The 77-year-old was jailed for six years after he was found guilty on five charges of abusing two 13-year-old boys at St Patrick’s Cathedral while he was archbishop of Melbourne more than 20 years ago.
The appeal is being held over two days in the state of Victoria’s Supreme Court, although a ruling could take several weeks. Pell could be released or face a retrial if the court rules in his favor.
The court was packed with lawyers, journalists and members of the public while a few protesters outside the building carried placards denouncing the Catholic Church.
Pell’s original trial judge in March said that because of his age, the former Vatican treasurer could die in jail.
His fate now rests in the hands of three judges presiding over the appeal.
Pell is appealing his conviction on three grounds: the jury verdicts were “unreasonable” based on the evidence, the judge erred by blocking the defense from showing a video graphic in its closing argument, and there was a “fundamental irregularity” as Pell did not make his plea physically in the presence of the jury panel, but rather by a video-link.
Pell’s appeal claim said the whole case rested on the account of one of the two victims, and there were “at least thirteen solid obstacles in the path of a conviction”.
“No matter what view was taken of the complainant as a witness, it was simply not open to the jury to accept his word beyond reasonable doubt,” the appeal claim to the court said.
Pell’s barrister, Bret Walker, told the court his client could not have been in the priests’ sacristy at the time of the events as he would have been out on the front steps of the cathedral after mass, a point that went unchallenged at the trial.
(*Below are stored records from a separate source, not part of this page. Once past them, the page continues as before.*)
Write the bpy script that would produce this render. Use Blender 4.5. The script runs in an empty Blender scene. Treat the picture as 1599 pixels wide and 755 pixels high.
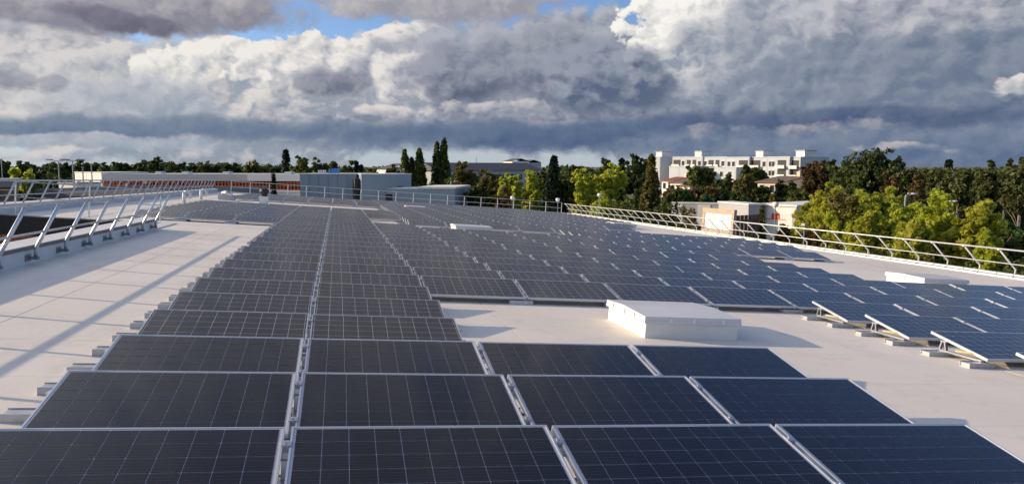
import bpy, math, random
import numpy as np
from mathutils import Matrix, Vector
random.seed(7)
rng = np.random.default_rng(7)
SC = bpy.context.scene
COL = SC.collection

# ------------------------------------------------------------------ camera, sky, sun, exposure
# Roof frame: X along the panel rows, Y away along the roof, Z off the roof; the roof itself falls gently.
FPX = 1177.23                                   # focal length in photograph pixels (1599 wide)
RC = np.array([[0.9718676, -0.2257542, 0.0671453],
               [0.0503586, -0.0793182, -0.9955766],
               [0.2300814, 0.9709499, -0.0657181]])       # roof frame -> camera (right, down, forward)
EYE = np.array([0.21307, -2.43786, 1.72268])    # eye in the roof frame
UPR = np.array([-0.07314897, -0.01832508, 0.99715266])    # plumb line seen in the roof frame
_x = np.array([1.0, 0, 0]) - UPR * UPR[0]; _x /= np.linalg.norm(_x)
_y = np.cross(UPR, _x)
M3 = np.array([_x, _y, UPR])                    # roof frame -> world
MR = Matrix([list(r) + [0] for r in M3.tolist()] + [[0, 0, 0, 1]])
EYEW = M3 @ EYE
RCW = RC @ M3.T                                 # world -> camera


def at(px, py, d):
    """World point at depth d (metres along the lens axis) on the sight line through a photograph pixel."""
    v = np.array([(px - 799.5) / FPX, (py - 377.5) / FPX, 1.0]) * d
    return Vector((EYEW + RCW.T @ v).tolist())


def ang(px, py):
    """Azimuth (from the lens axis, right positive) and elevation, in degrees, of a sight line."""
    v = RCW.T @ np.array([(px - 799.5) / FPX, (py - 377.5) / FPX, 1.0])
    return (math.degrees(math.atan2(v[0], v[1])) - CAZ, math.degrees(math.asin(v[2] / np.linalg.norm(v))))


_fw = RCW[2]
CAZ = math.degrees(math.atan2(_fw[0], _fw[1]))
cam_data = bpy.data.cameras.new('camera')
cam = bpy.data.objects.new('camera', cam_data); COL.objects.link(cam)
cam_data.sensor_fit = 'HORIZONTAL'; cam_data.sensor_width = 36.0
cam_data.lens = 36.0 * FPX / 1599.0
cam_data.clip_start = 0.05; cam_data.clip_end = 20000
cam.matrix_world = Matrix([[RCW[0][i], -RCW[1][i], -RCW[2][i], EYEW[i]] for i in range(3)] + [[0, 0, 0, 1]])
SC.camera = cam
SC.view_settings.view_transform = 'Standard'; SC.view_settings.look = 'None'
SC.view_settings.exposure = 0.22; SC.view_settings.gamma = 1.0; SC.view_settings.use_curve_mapping = False
SC.cycles.use_adaptive_sampling = True; SC.cycles.adaptive_threshold = 0.015; SC.cycles.adaptive_min_samples = 16
SC.cycles.max_bounces = 6; SC.cycles.transparent_max_bounces = 8

SUN = M3 @ np.array([-0.9110, 0.3200, 0.2555])          # towards the sun
SUN_EL = math.asin(SUN[2]); SUN_AZ = math.atan2(SUN[0], SUN[1])
sl = bpy.data.lights.new('sun', 'SUN'); sl.energy = 5.0; sl.angle = math.radians(0.5); sl.color = (1.0, 0.78, 0.52)
sun = bpy.data.objects.new('sun', sl); COL.objects.link(sun)
sun.rotation_euler = Vector(SUN.tolist()).to_track_quat('Z', 'Y').to_euler()

world = bpy.data.worlds.new('World'); SC.world = world; world.use_nodes = True
world.cycles.sampling_method = 'MANUAL'; world.cycles.sample_map_resolution = 512
wt = world.node_tree; wt.nodes.clear(); WN = wt.nodes; WL = wt.links


class E:
    """A scalar socket with arithmetic, so the cloud formulas can be written as formulas."""
    def __init__(s, sock): s.s = sock
    def _op(s, op, b=None, c=None):
        n = WN.new('ShaderNodeMath'); n.operation = op
        for i, v in enumerate((s, b, c)):
            if v is None: continue
            if isinstance(v, E): WL.new(v.s, n.inputs[i])
            else: n.inputs[i].default_value = v
        return E(n.outputs[0])
    def __add__(s, o): return s._op('ADD', o)
    __radd__ = __add__
    def __mul__(s, o): return s._op('MULTIPLY', o)
    __rmul__ = __mul__
    def __sub__(s, o): return s._op('SUBTRACT', o)
    def __neg__(s): return s._op('MULTIPLY', -1.0)
    def __rsub__(s, o): return (-s) + o
    def clamp(s):
        r = s._op('ADD', 0.0); r.s.node.use_clamp = True; return r


def smooth(e, lo, hi):
    n = WN.new('ShaderNodeMapRange'); n.interpolation_type = 'SMOOTHSTEP'
    WL.new(e.s, n.inputs['Value']); n.inputs['From Min'].default_value = lo; n.inputs['From Max'].default_value = hi
    n.inputs['To Min'].default_value = 0.0; n.inputs['To Max'].default_value = 1.0
    return E(n.outputs[0])


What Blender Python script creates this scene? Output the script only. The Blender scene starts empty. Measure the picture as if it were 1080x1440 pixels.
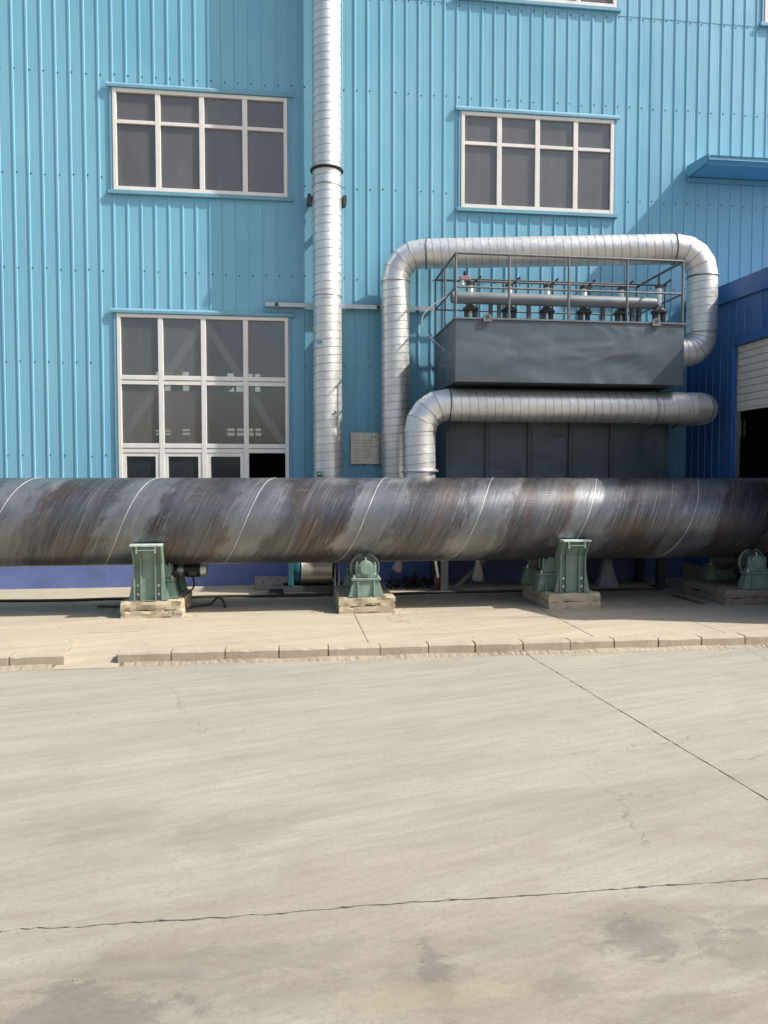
import bpy, bmesh, math, random
from mathutils import Vector, Matrix
random.seed(7)
R = math.radians
scene = bpy.context.scene
COL = scene.collection

# ------------------------------------------------------------------ camera, sky, sun, exposure
CAM_H, YAW, PITCH, FPX = 1.6, R(7.2), R(2.54), 1082.0
cd = bpy.data.cameras.new('camera')
cd.sensor_fit = 'HORIZONTAL'; cd.sensor_width = 36.0; cd.lens = 36.0 * FPX / 1080.0
cd.clip_start = 0.05; cd.clip_end = 3000
cam = bpy.data.objects.new('camera', cd); COL.objects.link(cam)
cam.location = (0, 0, CAM_H)
cam.rotation_euler = (math.pi / 2 - PITCH, 0, -YAW)
scene.camera = cam

SUN_AZ, SUN_EL = R(72.5), R(46.0)        # azimuth from the wall's normal towards +X
sun_dir = Vector((math.sin(SUN_AZ) * math.cos(SUN_EL), -math.cos(SUN_AZ) * math.cos(SUN_EL), math.sin(SUN_EL)))
world = bpy.data.worlds.new('World'); scene.world = world; world.use_nodes = True
wn = world.node_tree.nodes; wl = world.node_tree.links
sky = wn.new('ShaderNodeTexSky'); sky.sky_type = 'NISHITA'; sky.sun_disc = False
sky.sun_elevation = SUN_EL
sky.sun_rotation = math.atan2(sun_dir.x, sun_dir.y)
sky.air_density = 1.2; sky.dust_density = 4.0; sky.ozone_density = 1.0
wl.new(sky.outputs[0], wn['Background'].inputs[0]); wn['Background'].inputs[1].default_value = 0.12
sd = bpy.data.lights.new('sun', 'SUN'); sd.energy = 4.2; sd.angle = R(0.6); sd.color = (1.0, 0.945, 0.86)
sun = bpy.data.objects.new('sun', sd); COL.objects.link(sun)
sun.rotation_euler = (-sun_dir).to_track_quat('-Z', 'Y').to_euler(); sun.location = (30, -20, 40)
vs = scene.view_settings
cy = scene.cycles; cy.max_bounces = 6; cy.diffuse_bounces = 3; cy.glossy_bounces = 3; cy.transmission_bounces = 2; cy.transparent_max_bounces = 6; cy.caustics_reflective = False; cy.caustics_refractive = False
vs.view_transform = 'Standard'; vs.look = 'None'; vs.exposure = 0.55; vs.gamma = 1.0; vs.use_curve_mapping = False

# ------------------------------------------------------------------ positions read off the photograph
_r = Vector((math.cos(YAW), -math.sin(YAW), 0))
_f = Vector((math.sin(YAW) * math.cos(PITCH), math.cos(YAW) * math.cos(PITCH), -math.sin(PITCH)))
_u = _r.cross(_f)
def ray(px, py):
    return _f + _r * ((px - 540) / FPX) + _u * ((720 - py) / FPX)
def at(px, py, Y):                       # point on the plane Y = const
    d = ray(px, py); return Vector((0, 0, CAM_H)) + d * (Y / d.y)
def atz(px, py, Z):                      # point on the plane Z = const
    d = ray(px, py); return Vector((0, 0, CAM_H)) + d * ((Z - CAM_H) / d.z)
def atx(px, py, X):
    d = ray(px, py); return Vector((0, 0, CAM_H)) + d * (X / d.x)

# ------------------------------------------------------------------ materials
class NT:
    def __init__(s, name):
        s.m = bpy.data.materials.new(name); s.m.use_nodes = True
        s.t = s.m.node_tree; s.bsdf = s.t.nodes['Principled BSDF']; s.out = s.t.nodes['Material Output']
    def put(s, sock, v):
        if hasattr(v, 'links') and hasattr(v, 'node'): s.t.links.new(v, sock)
        elif isinstance(v, (tuple, list)) and len(v) == 3 and sock.type == 'RGBA': sock.default_value = (*v, 1)
        else: sock.default_value = v
    def n(s, typ, ins=(), **props):
        nd = s.t.nodes.new('ShaderNode' + typ)
        for k, v in props.items(): setattr(nd, k, v)
        for i, v in (ins.items() if isinstance(ins, dict) else enumerate(ins)):
            if v is not None: s.put(nd.inputs[i], v)
        return nd
    def math(s, op, a, b=None, c=None, clamp=False):
        return s.n('Math', (a, b, c), operation=op, use_clamp=clamp).outputs[0]
    def obj(s): return s.n('TexCoord').outputs['Object']
    def geo(s): return s.n('NewGeometry').outputs['Position']
    def rnd(s): return s.n('ObjectInfo').outputs['Random']
    def mapping(s, vec, scale=(1, 1, 1), rot=(0, 0, 0), loc=(0, 0, 0)):
        return s.n('Mapping', {'Vector': vec, 'Scale': scale, 'Rotation': rot, 'Location': loc}).outputs[0]
    def noise(s, vec, scale, detail=4, rough=0.55, dist=0.0):
        return s.n('TexNoise', {'Vector': vec, 'Scale': scale, 'Detail': detail, 'Roughness': rough, 'Distortion': dist}).outputs['Fac']
    def ramp(s, fac, a, b, lo=0.0, hi=1.0):
        return s.n('MapRange', {'Value': fac, 'From Min': a, 'From Max': b, 'To Min': lo, 'To Max': hi}).outputs[0]
    def mix(s, fac, a, b, mode='MIX'):
        nd = s.t.nodes.new('ShaderNodeMix'); nd.data_type = 'RGBA'; nd.blend_type = mode
        s.put(nd.inputs['Factor'], fac); s.put(nd.inputs[6], a); s.put(nd.inputs[7], b)
        return nd.outputs[2]
    def bump(s, h, strength=0.3, dist=0.01, normal=None):
        return s.n('Bump', {'Strength': strength, 'Distance': dist, 'Height': h, **({'Normal': normal} if normal else {})}).outputs[0]
    def fin(s, col=None, rough=None, metal=None, normal=None, **kw):
        b = s.bsdf.inputs
        if col is not None: s.put(b['Base Color'], col)
        if rough is not None: s.put(b['Roughness'], rough)
        if metal is not None: s.put(b['Metallic'], metal)
        if normal is not None: s.put(b['Normal'], normal)
        for k, v in kw.items(): s.put(b[k], v)
        return s.m

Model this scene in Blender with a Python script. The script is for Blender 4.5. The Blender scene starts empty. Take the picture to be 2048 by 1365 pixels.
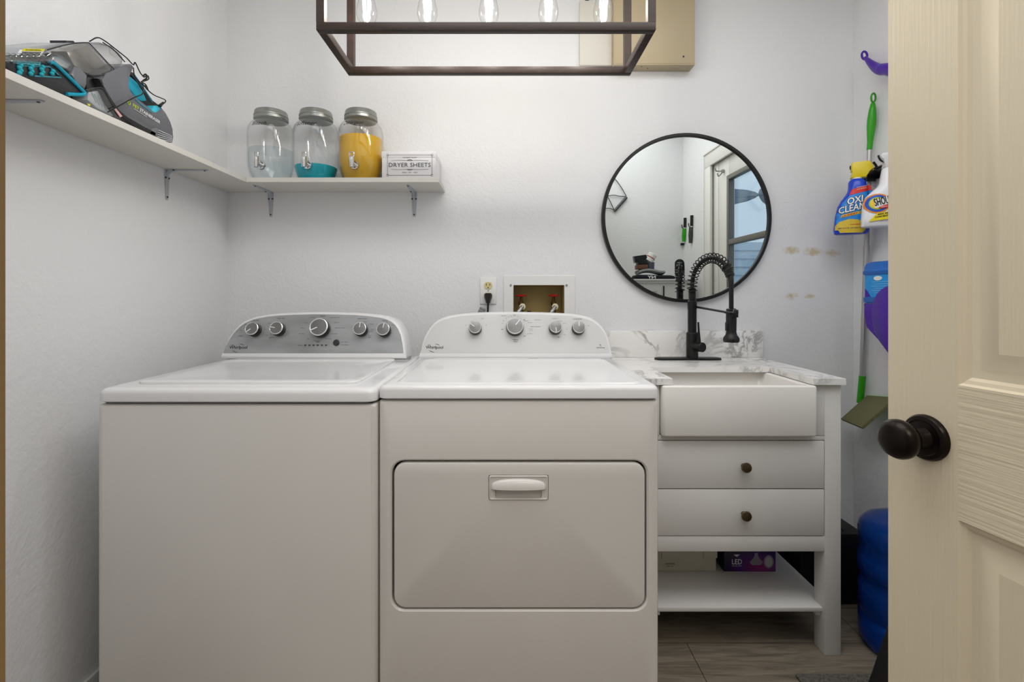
import bpy, bmesh, math, random
from mathutils import Vector, Matrix
PI = math.pi
random.seed(7)
S = bpy.context.scene
COL = S.collection
# ------------------------------------------------------------------ camera
CAMZ, CX, CY, F = 1.152, 1010.0, 590.0, 980.0
cam_d = bpy.data.cameras.new('camera'); cam = bpy.data.objects.new('camera', cam_d); COL.objects.link(cam)
cam.location = (0, 0, CAMZ); cam.rotation_euler = (PI/2, 0, 0)
cam_d.sensor_width = 36; cam_d.lens = F/2048*36
cam_d.shift_x = (1024-CX)/2048; cam_d.shift_y = -(682.5-CY)/2048
cam_d.clip_start = 0.02; cam_d.clip_end = 60
S.camera = cam
# ------------------------------------------------------------------ light
S.view_settings.view_transform = 'Standard'; S.view_settings.look = 'None'
S.view_settings.gamma = 1; S.view_settings.exposure = 0.18
S.view_settings.use_curve_mapping = False
S.cycles.transparent_max_bounces = 48
BULB_W, HALL_FILL_W, ROOM_FILL_W, SKY = 1.5, 19.0, 21.5, .95
w = bpy.data.worlds.new('sky'); S.world = w; w.use_nodes = True
w.node_tree.nodes['Background'].inputs[0].default_value = (0.72, 0.84, 1.0, 1)
w.node_tree.nodes['Background'].inputs[1].default_value = SKY
def lamp(name, kind, loc, power, color=(1, 1, 1), **k):
    d = bpy.data.lights.new(name, kind); d.energy = power; d.color = color
    for a, b in k.items(): setattr(d, a, b)
    o = bpy.data.objects.new(name, d); o.location = loc; COL.objects.link(o); return o
# added area fills, no such fixtures known: one in the hallway, one overhead
lamp('hall_fill', 'AREA', (0.45, -0.9, 2.55), HALL_FILL_W, (1, .92, .83), size=1.0)
lamp('room_fill', 'AREA', (0.3, .70, 2.585), ROOM_FILL_W, (.98, .99, 1.0), shape='RECTANGLE', size=2.0, size_y=1.1)

# ------------------------------------------------------------------ materials
def lin(c):
    if isinstance(c, str):
        c = c.lstrip('#'); c = [int(c[i:i+2], 16)/255 for i in (0, 2, 4)]
        c = [x/12.92 if x <= .04045 else ((x+.055)/1.055)**2.4 for x in c]
    return (c[0], c[1], c[2], 1)
MATS = {}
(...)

The claimant said the first assault took place in the priests’ sacristy after mass in late 1996.
“You have to destroy the alibi, otherwise there is a reasonable doubt,” Walker told the court.
He said the victim who testified at the trial gave differing accounts about the timing of the abuse, which also should have raised a reasonable doubt.
The Crown will lay out its response to the appeal on Thursday.
While awaiting the outcome of his appeal, Pell remains a cardinal and could only be dismissed from the priesthood if the Vatican’s Congregation for the Doctrine of the Faith found him guilty following a separate canonical trial or a shortened procedure called an “administrative process”.
Pell was chosen in 2014 to oversee the Vatican’s vast finances, but no longer has any position in the Vatican.